In his lyrics, Pool mulls himself into a thousand corners. On "Backwards Mariachi," he waxes desperate ("I'll scream as loud as I can until I bore holes into your ear"), and on "Action Speaks Louder than Design," makes the chilling confession, "If I had an open window to jump from, I'm thinking I just might." But Pool isn't always so morbid. Move past the extremes, and occasionally you'll find a sentimental fool looking for reasons to love life. "If I had help getting over the hump, I'm thinking I just might / 'Cause there's still some good," he laments in "Action Speaks," his delivery, as always, not so much sung as it is moaned.

"The words are kind of an afterthought," Pool says, trying to de-emphasize any of their profundity. "For three-fourths of those songs, I was driving to Austin by myself, had a tape of the music and just wrote them down on a note pad."

Most of the time, Pool's unedited strategy works, largely thanks to the appealing way in which Celindine frames it.
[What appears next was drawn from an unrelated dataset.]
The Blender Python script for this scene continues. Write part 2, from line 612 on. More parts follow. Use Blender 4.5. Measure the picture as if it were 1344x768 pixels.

The lyrics' no-fuss/high-bummer factor is countered effectively by the upbeat implications of the music, which is dictated by catchy inside-out hooks and the near-psychic guitar interplay between Pool and Gilmore. Celindine makes pop music -- miserable, loud and atonal, at times -- but pop music, nonetheless.

"The thing that bugs me are the people who say we're trying to sound like Pavement or whatever. We don't sit down and try to sound like someone else," Ray says. "We just play what we feel, and that's how it comes out."

But if the big-name comparisons make people curious enough to come and see Celindine, adds Pool, "then so be it."

Pool first picked up the guitar when he was 20 on the encouragement of a girlfriend. At the time, he had ditched his hometown of Houston and was living in Orlando, moving there with said lady friend after a brief stay in Savannah, Georgia. Not long after Pool began playing, he founded the band Two Story People with a new friend, the Tampa-bred Gilmore.

"We learned how to play together," Pool says. "It was an accomplishment just to get through a whole song at first."